IO River Uses Wasm to Run Check Point WAF Across Any CDN
IO River leverages WebAssembly to decouple WAF engines from CDN providers, starting with Check Point on Akamai. The goal: run your preferred WAF everywhere without vendor lock-in.
IO River announced a new security solution that uses WebAssembly (Wasm) to run Check Point's WAF natively across multiple CDN providers. The first integration runs on Akamai, with more CDNs to follow. The idea is straightforward: decouple the WAF engine from the CDN, so security teams can enforce one set of policies everywhere traffic lands.
The multi-CDN security gap
Organizations running multi-CDN setups for resilience have dealt with a long-standing tradeoff. Each CDN provider runs its own WAF engine with its own rule format and management console. That means fragmented visibility, inconsistent policies, and no single pane of glass for security teams.
The alternatives are not great either. Backhauling traffic to a centralized security tier adds latency and creates a single point of failure. IO River's approach sidesteps this by executing the WAF logic at the edge, right where traffic terminates, using Wasm as the portability layer.
How Wasm makes it work
Wasm was originally built for browsers, but it has evolved into a general-purpose portable binary format. IO River compiles Check Point's WAF engine into Wasm modules that can execute on any CDN edge node that supports the runtime.
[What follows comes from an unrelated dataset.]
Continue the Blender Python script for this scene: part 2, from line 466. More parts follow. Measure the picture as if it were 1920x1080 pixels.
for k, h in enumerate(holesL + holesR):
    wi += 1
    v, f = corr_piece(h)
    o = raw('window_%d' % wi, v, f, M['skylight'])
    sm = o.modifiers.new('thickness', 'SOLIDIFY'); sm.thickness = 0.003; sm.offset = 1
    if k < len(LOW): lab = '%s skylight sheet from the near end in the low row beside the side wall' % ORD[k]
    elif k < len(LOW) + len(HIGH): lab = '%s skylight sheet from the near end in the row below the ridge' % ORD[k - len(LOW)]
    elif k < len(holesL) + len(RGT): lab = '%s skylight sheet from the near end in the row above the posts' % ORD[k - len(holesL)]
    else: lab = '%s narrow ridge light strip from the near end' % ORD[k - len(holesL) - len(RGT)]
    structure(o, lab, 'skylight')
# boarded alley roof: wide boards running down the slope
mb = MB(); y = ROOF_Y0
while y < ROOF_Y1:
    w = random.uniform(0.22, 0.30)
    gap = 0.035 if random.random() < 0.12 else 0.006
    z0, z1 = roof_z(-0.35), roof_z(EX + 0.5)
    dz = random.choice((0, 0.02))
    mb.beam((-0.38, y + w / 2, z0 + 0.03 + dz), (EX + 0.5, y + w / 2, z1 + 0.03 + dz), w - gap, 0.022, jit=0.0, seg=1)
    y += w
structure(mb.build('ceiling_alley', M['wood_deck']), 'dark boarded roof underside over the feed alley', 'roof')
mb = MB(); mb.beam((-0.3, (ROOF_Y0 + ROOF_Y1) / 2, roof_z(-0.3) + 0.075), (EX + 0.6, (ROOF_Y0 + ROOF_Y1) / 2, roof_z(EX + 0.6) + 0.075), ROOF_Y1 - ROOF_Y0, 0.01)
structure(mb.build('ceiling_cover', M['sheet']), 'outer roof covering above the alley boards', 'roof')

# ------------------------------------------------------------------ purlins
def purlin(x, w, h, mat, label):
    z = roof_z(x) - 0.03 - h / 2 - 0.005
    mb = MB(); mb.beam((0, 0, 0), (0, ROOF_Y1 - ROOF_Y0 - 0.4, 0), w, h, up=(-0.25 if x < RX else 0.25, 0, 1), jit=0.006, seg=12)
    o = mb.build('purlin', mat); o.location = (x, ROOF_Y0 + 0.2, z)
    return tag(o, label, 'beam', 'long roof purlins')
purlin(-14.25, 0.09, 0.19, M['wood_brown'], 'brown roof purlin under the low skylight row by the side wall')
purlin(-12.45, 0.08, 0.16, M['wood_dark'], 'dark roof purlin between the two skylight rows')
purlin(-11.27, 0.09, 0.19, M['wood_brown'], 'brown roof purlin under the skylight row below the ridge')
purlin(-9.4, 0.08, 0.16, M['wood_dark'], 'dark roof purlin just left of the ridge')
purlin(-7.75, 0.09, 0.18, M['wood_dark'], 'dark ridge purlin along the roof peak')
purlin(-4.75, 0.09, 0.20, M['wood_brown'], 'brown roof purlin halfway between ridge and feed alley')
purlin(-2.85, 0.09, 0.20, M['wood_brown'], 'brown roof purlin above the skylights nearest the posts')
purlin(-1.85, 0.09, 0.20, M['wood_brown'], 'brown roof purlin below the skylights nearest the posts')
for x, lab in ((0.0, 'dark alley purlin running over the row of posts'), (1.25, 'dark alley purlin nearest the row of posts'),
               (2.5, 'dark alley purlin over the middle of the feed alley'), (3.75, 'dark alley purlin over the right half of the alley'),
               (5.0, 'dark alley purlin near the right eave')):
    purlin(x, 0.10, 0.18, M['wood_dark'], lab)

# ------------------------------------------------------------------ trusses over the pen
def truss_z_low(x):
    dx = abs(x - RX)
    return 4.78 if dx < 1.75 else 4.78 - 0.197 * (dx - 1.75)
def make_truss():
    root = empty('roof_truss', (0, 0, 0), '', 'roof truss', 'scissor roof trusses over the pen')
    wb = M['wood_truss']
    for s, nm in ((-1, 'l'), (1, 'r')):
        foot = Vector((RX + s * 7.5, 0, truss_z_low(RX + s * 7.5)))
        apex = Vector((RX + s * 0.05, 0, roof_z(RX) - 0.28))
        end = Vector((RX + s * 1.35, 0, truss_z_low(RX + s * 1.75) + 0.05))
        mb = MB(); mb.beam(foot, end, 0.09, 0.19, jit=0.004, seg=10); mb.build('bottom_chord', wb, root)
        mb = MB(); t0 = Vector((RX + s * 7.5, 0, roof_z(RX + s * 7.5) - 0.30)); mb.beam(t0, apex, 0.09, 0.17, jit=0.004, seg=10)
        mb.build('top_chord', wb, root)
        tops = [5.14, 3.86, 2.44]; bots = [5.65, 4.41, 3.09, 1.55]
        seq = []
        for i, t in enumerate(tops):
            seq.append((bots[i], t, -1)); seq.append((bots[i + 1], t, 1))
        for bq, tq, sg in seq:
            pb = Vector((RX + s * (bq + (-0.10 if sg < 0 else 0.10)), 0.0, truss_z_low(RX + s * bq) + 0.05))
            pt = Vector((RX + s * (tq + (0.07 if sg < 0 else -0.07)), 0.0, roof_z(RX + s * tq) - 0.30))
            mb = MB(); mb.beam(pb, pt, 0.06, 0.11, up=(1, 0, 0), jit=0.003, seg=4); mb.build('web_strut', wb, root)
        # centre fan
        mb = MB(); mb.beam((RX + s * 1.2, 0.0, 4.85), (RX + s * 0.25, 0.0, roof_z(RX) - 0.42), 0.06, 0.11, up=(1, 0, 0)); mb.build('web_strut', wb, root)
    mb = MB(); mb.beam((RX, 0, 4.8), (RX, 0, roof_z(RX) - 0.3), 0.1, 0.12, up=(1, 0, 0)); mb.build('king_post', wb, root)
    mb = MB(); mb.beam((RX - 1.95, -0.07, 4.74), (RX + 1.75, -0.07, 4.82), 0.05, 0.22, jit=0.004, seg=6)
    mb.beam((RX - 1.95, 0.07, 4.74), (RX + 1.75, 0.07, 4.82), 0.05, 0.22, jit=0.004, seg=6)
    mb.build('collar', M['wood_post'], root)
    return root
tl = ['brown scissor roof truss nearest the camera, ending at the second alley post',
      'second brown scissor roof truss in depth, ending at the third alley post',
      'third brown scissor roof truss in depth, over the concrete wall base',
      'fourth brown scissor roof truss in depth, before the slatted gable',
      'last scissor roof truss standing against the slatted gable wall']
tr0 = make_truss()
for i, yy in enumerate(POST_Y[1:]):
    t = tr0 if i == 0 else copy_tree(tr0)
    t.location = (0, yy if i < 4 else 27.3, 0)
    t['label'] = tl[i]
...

Rules, policies, and configurations travel with the module. No rewriting rules per provider, no vendor-specific translations.
IO River CTO Michael Hakimi put it bluntly: running the same security engine consistently across multiple edge providers was simply not possible before. Edge environments were never designed for vendor-neutral security at this level.
WAFplanet take
This is one of the more interesting architectural moves in the WAF space this year. The idea of a portable WAF engine is not new in theory, but actually shipping it via Wasm on production CDN infrastructure is a first. If IO River can expand beyond Check Point and Akamai to support more WAF engines and CDN providers, it could fundamentally change how enterprises approach multi-CDN security.
The challenge is adoption. CDN providers have no incentive to make their WAF layer replaceable. And enterprises already deep into a single-vendor stack may not feel the pain enough to switch. But for organizations running two or three CDNs for availability, and struggling with inconsistent WAF policies across them, this is a compelling solution. Watch this space.